In presenza di dimissioni che il lavoratore asserisce avvenute per giusta causa, a seguito di trasferimento ad altra sede dell'azienda, è ammesso l'accesso alla Naspi se il trasferimento non sia sorretto da «comprovate ragioni tecniche, organizzative e produttive» previste dall'articolo 2103 del Codice civile.
Lo precisa l'Inps, con messaggio 26 gennaio 2018, n. 369 , in seguito richieste di chiarimento sulla definizione di casi concreti aventi quale tematica la possibilità di accedere alla prestazione Naspi nei casi di risoluzione consensuale, in seguito al rifiuto da parte del lavoratore al proprio trasferimento ad altra sede della stessa azienda distante oltre 50 chilometri dalla residenza del lavoratore e/o mediamente raggiungibile in 80 minuti o oltre con i mezzi di trasporto pubblico e nella ipotesi di dimissioni per giusta causa a seguito del trasferimento del lavoratore.
A tal proposito, vengono riepilogate le istruzioni già fornite nel corso degli anni sulla tematica in esame, evidenziando come l'articolo 2, comma 4, della legge 92/2012 e l'articolo 3 del Dlgs n. 22/2015, riconoscono rispettivamente il diritto all'indennità di disoccupazione in ambito Aspi e all'indennità Naspi ai lavoratori dipendenti che abbiano perduto involontariamente la propria occupazione e che presentino congiuntamente gli ulteriori requisiti legislativamente previsti.
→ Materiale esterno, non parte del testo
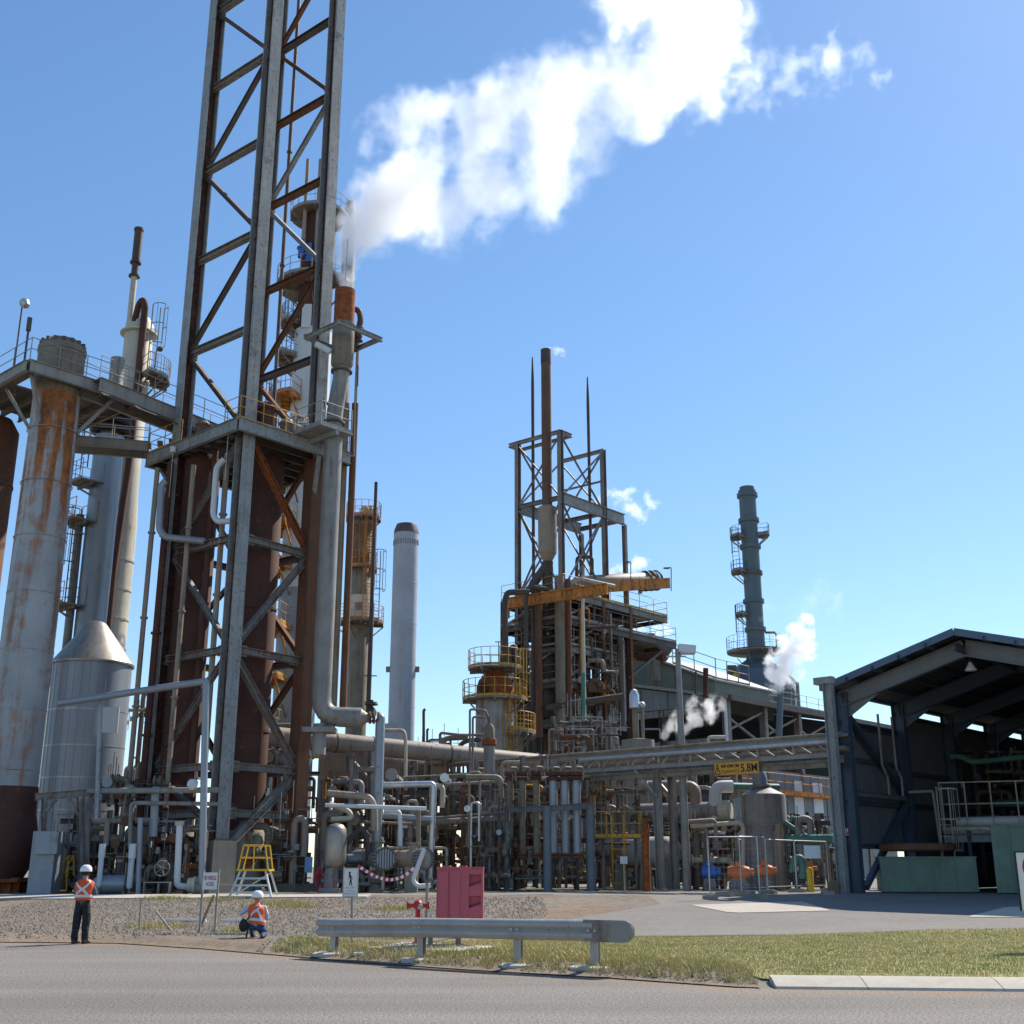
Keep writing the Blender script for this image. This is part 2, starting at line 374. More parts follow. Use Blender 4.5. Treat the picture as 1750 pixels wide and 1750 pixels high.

In merito all'involontarietà dello stato di disoccupazione, le norme citate prevedono che le indennità di disoccupazione sono riconosciute anche nelle ipotesi di dimissioni per giusta causa e di risoluzione consensuale intervenuta nell'ambito della procedura di conciliazione di cui all'articolo 7 della legge n.604/66.
Quindi, in certi casi in cui la cessazione del rapporto di lavoro non consegue ad un atto unilaterale del datore di lavoro, è consentito l'accesso al trattamento di disoccupazione. Nello specifico, nelle ipotesi di dimissioni per giusta causa e cioè in presenza di una condizione di improseguibilità del rapporto di lavoro, la cui ricorrenza deve essere valutata dal giudice, l'atto di dimissioni del lavoratore è comunque da ascrivere al comportamento di un altro soggetto e il conseguente stato di disoccupazione non può che ritenersi involontario.
Discorso analogo riguarda lo stato di disoccupazione che può ritenersi involontario nelle ipotesi di cessazione del rapporto di lavoro in cui le parti addivengono alla risoluzione consensuale del rapporto stesso, sia in esito alla procedura di conciliazione, sia in esito al rifiuto del lavoratore al trasferimento ad altra sede della stessa azienda distante oltre 50 km dalla residenza del lavoratore o mediamente raggiungibile in oltre 80 minuti con i mezzi di trasporto pubblico. Su tale ultima ipotesi di risoluzione consensuale in esito al rifiuto al trasferimento, la volontà del lavoratore può essere stata indotta dalle notevoli variazioni delle condizioni di lavoro conseguenti al trasferimento ad altra sede dell'azienda distante più di 50 km dalla residenza del lavoratore e/o raggiungibile in 80 minuti con i mezzi pubblici.
Quindi, in tale caso si può riconoscere l'indennità di disoccupazione. Anche nei suddetti casi di risoluzione a seguito di rifiuto del trasferimento da parte del lavoratore le parti (datore di lavoro e lavoratore), in sede di conciliazione, convengono sulla corresponsione a vario titolo, spesso a titolo di incentivo, di somme, talvolta consistenti, diverse da quelle spettanti in relazione al pregresso rapporto di lavoro; anche in tali fattispecie – acquisito sulla materia il parere favorevole dell'ufficio legislativo del ministero del Lavoro - è possibile accedere alla Naspi in presenza di tutti i requisiti legislativamente previsti, anche laddove il lavoratore ed il datore di lavoro pattuiscano la corresponsione, a favore del lavoratore, di somme a vario titolo e di qualunque importo esse siano.